+++ Listing

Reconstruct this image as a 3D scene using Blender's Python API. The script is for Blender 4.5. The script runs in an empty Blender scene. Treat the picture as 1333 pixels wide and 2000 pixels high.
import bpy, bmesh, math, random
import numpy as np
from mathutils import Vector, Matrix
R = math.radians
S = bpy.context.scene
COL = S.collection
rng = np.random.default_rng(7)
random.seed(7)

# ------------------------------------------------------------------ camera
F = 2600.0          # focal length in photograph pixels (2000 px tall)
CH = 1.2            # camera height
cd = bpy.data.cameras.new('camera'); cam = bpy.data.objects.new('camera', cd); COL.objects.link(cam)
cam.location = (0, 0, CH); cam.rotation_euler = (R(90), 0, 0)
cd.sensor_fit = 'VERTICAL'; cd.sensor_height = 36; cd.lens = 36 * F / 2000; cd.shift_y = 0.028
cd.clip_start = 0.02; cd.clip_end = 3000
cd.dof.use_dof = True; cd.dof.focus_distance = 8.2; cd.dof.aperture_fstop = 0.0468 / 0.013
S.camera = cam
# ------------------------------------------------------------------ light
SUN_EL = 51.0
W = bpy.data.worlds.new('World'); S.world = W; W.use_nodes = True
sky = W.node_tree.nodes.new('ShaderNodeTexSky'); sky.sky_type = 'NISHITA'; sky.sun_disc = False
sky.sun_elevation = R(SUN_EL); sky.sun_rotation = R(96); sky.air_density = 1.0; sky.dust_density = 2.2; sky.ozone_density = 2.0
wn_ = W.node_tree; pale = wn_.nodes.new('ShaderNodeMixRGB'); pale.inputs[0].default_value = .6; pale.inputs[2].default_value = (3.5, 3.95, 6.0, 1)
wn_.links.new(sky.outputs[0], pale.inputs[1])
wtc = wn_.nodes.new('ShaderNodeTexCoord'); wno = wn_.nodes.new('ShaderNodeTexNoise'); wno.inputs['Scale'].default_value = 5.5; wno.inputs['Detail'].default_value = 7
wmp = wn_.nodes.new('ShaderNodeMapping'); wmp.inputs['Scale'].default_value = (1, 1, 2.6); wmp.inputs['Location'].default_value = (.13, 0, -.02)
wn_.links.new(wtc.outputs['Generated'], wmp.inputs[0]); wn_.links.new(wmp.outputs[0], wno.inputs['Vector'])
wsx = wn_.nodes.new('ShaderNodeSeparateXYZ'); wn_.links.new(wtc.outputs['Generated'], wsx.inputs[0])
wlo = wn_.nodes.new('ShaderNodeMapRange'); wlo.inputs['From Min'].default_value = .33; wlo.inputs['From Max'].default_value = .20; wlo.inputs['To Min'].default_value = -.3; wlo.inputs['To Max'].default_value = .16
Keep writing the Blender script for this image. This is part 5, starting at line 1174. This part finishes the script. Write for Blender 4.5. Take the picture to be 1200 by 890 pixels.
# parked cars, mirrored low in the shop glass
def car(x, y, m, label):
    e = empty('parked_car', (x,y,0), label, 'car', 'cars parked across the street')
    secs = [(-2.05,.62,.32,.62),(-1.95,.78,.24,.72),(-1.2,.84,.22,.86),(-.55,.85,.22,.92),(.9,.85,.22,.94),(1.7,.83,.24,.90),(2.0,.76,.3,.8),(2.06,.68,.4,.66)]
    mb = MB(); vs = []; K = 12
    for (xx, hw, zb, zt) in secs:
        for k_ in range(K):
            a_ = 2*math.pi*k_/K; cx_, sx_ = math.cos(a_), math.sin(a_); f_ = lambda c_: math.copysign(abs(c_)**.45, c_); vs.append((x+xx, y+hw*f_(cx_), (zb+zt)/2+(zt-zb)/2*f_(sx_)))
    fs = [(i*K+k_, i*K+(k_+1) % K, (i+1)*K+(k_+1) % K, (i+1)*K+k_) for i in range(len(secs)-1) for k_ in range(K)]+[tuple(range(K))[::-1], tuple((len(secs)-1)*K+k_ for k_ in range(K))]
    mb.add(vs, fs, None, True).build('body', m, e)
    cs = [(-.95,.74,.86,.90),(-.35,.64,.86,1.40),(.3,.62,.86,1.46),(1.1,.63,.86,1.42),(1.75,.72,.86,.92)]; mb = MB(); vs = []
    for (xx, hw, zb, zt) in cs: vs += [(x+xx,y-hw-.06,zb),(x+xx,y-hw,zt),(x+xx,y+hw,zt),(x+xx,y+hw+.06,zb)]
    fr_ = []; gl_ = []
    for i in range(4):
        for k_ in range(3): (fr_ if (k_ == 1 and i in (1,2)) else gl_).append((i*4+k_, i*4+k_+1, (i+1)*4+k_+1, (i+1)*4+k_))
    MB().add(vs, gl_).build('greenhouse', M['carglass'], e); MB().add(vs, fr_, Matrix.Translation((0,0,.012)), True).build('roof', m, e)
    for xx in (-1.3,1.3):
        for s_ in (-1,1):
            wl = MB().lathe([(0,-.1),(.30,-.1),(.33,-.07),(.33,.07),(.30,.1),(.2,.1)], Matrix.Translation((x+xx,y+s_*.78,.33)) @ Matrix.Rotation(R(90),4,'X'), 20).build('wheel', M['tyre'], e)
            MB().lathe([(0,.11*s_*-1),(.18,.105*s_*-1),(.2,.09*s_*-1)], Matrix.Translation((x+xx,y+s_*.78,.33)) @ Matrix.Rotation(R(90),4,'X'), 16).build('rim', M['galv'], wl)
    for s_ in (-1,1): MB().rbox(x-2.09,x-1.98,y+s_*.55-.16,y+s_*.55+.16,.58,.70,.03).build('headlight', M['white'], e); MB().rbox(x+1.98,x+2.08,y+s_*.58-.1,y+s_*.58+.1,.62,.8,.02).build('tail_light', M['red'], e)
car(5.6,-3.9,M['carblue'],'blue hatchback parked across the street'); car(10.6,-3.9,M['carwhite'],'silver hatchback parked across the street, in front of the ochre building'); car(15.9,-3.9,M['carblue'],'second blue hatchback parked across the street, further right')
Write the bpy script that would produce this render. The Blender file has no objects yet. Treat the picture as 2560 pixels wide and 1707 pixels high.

++++++

Directions for this task: Give the count of lines that hold the word "empty", with nothing added.

Solution for this problem: 2